-- START OF SUPPLIED MATERIAL --

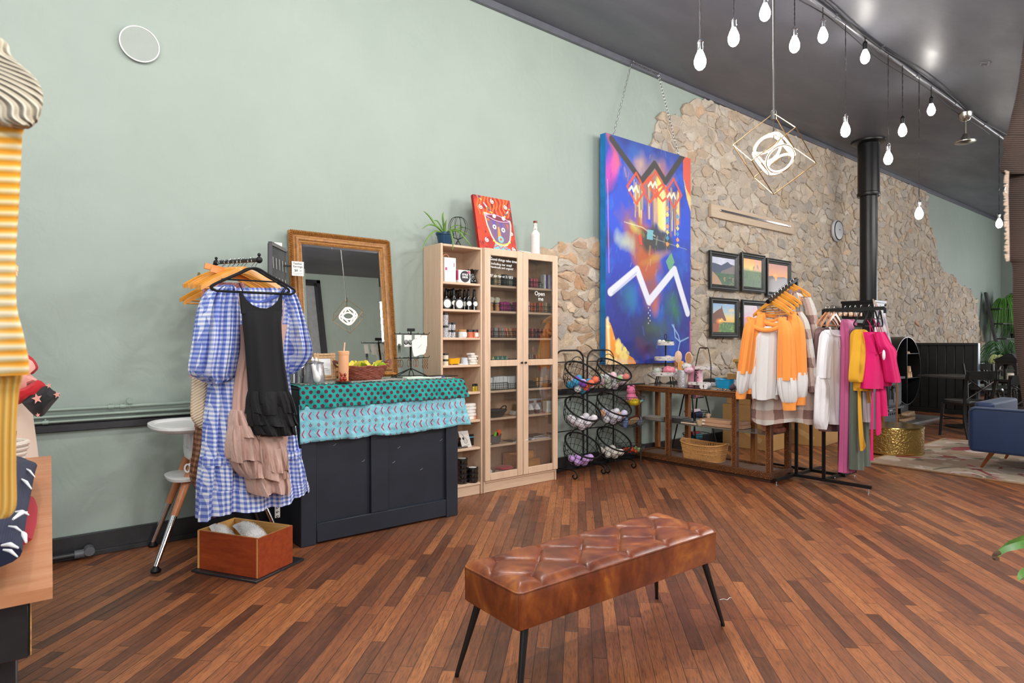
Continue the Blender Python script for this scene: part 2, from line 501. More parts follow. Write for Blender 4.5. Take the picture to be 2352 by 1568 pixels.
m.build('door_blind',mat('pale blind',(176,172,160),0.6),d,W=1)
m=MB();m.box2((DX1-.34,YB-.1,0.1),(DX1-.27,YB-.07,3.65));m.box2((DX0+.18,YB-.1,3.58),(DX1-.27,YB-.07,3.65));m.build('door_rail',mat('worn brown timber',(112,92,80),0.6),d,W=1)
# left wall with the shop-front windows that light the room (outside the frame)
w=MB();w.box2((XL-.15,YB-.15,0),(XL,WY,0.5));w.box2((XL-.15,YB-.15,3.4),(XL,WY,CZ))
for y0,y1 in((YB-.15,YB+.25),(0.95,1.2),(WY-.3,WY)):w.box2((XL-.15,y0,.5),(XL,y1,3.4))
struct('wall_left',w,M_WALL)
for i,(y0,y1)in enumerate(((YB+.25,0.95),(1.2,WY-.3))):
    m=MB()
    for a,b in(((y0,.5),(y1,.56)),((y0,3.34),(y1,3.4)),((y0,.5),(y0+.06,3.4)),((y1-.06,.5),(y1,3.4)),((y0,2.6),(y1,2.66))):
        m.box2((XL-.1,a[0],a[1]),(XL-.02,b[0],b[1]))
    struct('window_%d'%(i+1),m,M_TRIM)
struct('trim_1',MB().box2((XL,WY-.04,4.187),(XR,WY,CZ)),M_MOULD)
m,m2=MB(),MB()
for a,b in((XL,2.615),(3.86,XR)): # the rail and skirting stop at the bookcases
    m2.box2((a,WY-.035,0.735),(b,WY,0.778)).box2((a,WY-.02,0.778),(b,WY,0.79));m.box2((a,WY-.03,0),(b,WY,0.13)).box2((a,WY-.045,0),(b,WY-.03,0.03))
struct('trim_2',m2,M_TRIM)
struct('baseboard_back',m,M_TRIM)
struct('baseboard_right',MB().box2((XR-.03,YB,0),(XR,WY,0.13)),M_TRIM)
# painted conduits along the wall
M_PIPE=mat('sage painted pipe',(140,156,146),0.3,var=0.06)
for z,r,lb in((0.863,0.0105,'thickest sage painted wall conduit, the top one of three, with a round box clamp'),
             (0.825,0.0085,'sage painted conduit in the middle of the three on the wall'),
             (0.795,0.0075,'thinnest sage painted conduit, lowest of the three above the black rail')):
    m=MB().tube([(XL+.01,WY-.035,z),(2.6,WY-.035,z)],r,12)
    t=thing('conduit',lb,'pipe',(XL,WY-.035,z),group='sage painted conduits along the wall')
    m.build('pipe',M_PIPE,t,W=1)
    for x in((0.47,0.53)if r>.01 else(0.16,)if r<.008 else(0.9,)):
        MB().tube([(x-.014,WY-.035,z),(x+.014,WY-.035,z)],r+.004,12).ball((x,WY-.035,z+r+.006),.006).build('coupling',M_PIPE,t,W=1)
    if r>.01:m=MB();m.tube([(0.565,WY-.035,z-.012),(0.565,WY-.035,z+.03)],.006);m.tube([(0.565,WY-.03,z+.032),(0.565,WY-.06,z+.032)],.017,14);m.build('box_clamp',M_PIPE,t,W=1)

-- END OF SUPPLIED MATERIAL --

Extract the full listing above verbatim; pictures are to be left out of the copy.

■ **EXPECTED OUTPUT**
Continue the Blender Python script for this scene: part 2, from line 501. More parts follow. Write for Blender 4.5. Take the picture to be 2352 by 1568 pixels.
m.build('door_blind',mat('pale blind',(176,172,160),0.6),d,W=1)
m=MB();m.box2((DX1-.34,YB-.1,0.1),(DX1-.27,YB-.07,3.65));m.box2((DX0+.18,YB-.1,3.58),(DX1-.27,YB-.07,3.65));m.build('door_rail',mat('worn brown timber',(112,92,80),0.6),d,W=1)
# left wall with the shop-front windows that light the room (outside the frame)
w=MB();w.box2((XL-.15,YB-.15,0),(XL,WY,0.5));w.box2((XL-.15,YB-.15,3.4),(XL,WY,CZ))
for y0,y1 in((YB-.15,YB+.25),(0.95,1.2),(WY-.3,WY)):w.box2((XL-.15,y0,.5),(XL,y1,3.4))
struct('wall_left',w,M_WALL)
for i,(y0,y1)in enumerate(((YB+.25,0.95),(1.2,WY-.3))):
    m=MB()
    for a,b in(((y0,.5),(y1,.56)),((y0,3.34),(y1,3.4)),((y0,.5),(y0+.06,3.4)),((y1-.06,.5),(y1,3.4)),((y0,2.6),(y1,2.66))):
        m.box2((XL-.1,a[0],a[1]),(XL-.02,b[0],b[1]))
    struct('window_%d'%(i+1),m,M_TRIM)
struct('trim_1',MB().box2((XL,WY-.04,4.187),(XR,WY,CZ)),M_MOULD)
m,m2=MB(),MB()
for a,b in((XL,2.615),(3.86,XR)): # the rail and skirting stop at the bookcases
    m2.box2((a,WY-.035,0.735),(b,WY,0.778)).box2((a,WY-.02,0.778),(b,WY,0.79));m.box2((a,WY-.03,0),(b,WY,0.13)).box2((a,WY-.045,0),(b,WY-.03,0.03))
struct('trim_2',m2,M_TRIM)
struct('baseboard_back',m,M_TRIM)
struct('baseboard_right',MB().box2((XR-.03,YB,0),(XR,WY,0.13)),M_TRIM)
# painted conduits along the wall
M_PIPE=mat('sage painted pipe',(140,156,146),0.3,var=0.06)
for z,r,lb in((0.863,0.0105,'thickest sage painted wall conduit, the top one of three, with a round box clamp'),
             (0.825,0.0085,'sage painted conduit in the middle of the three on the wall'),
             (0.795,0.0075,'thinnest sage painted conduit, lowest of the three above the black rail')):
    m=MB().tube([(XL+.01,WY-.035,z),(2.6,WY-.035,z)],r,12)
    t=thing('conduit',lb,'pipe',(XL,WY-.035,z),group='sage painted conduits along the wall')
    m.build('pipe',M_PIPE,t,W=1)
    for x in((0.47,0.53)if r>.01 else(0.16,)if r<.008 else(0.9,)):
        MB().tube([(x-.014,WY-.035,z),(x+.014,WY-.035,z)],r+.004,12).ball((x,WY-.035,z+r+.006),.006).build('coupling',M_PIPE,t,W=1)
    if r>.01:m=MB();m.tube([(0.565,WY-.035,z-.012),(0.565,WY-.035,z+.03)],.006);m.tube([(0.565,WY-.03,z+.032),(0.565,WY-.06,z+.032)],.017,14);m.build('box_clamp',M_PIPE,t,W=1)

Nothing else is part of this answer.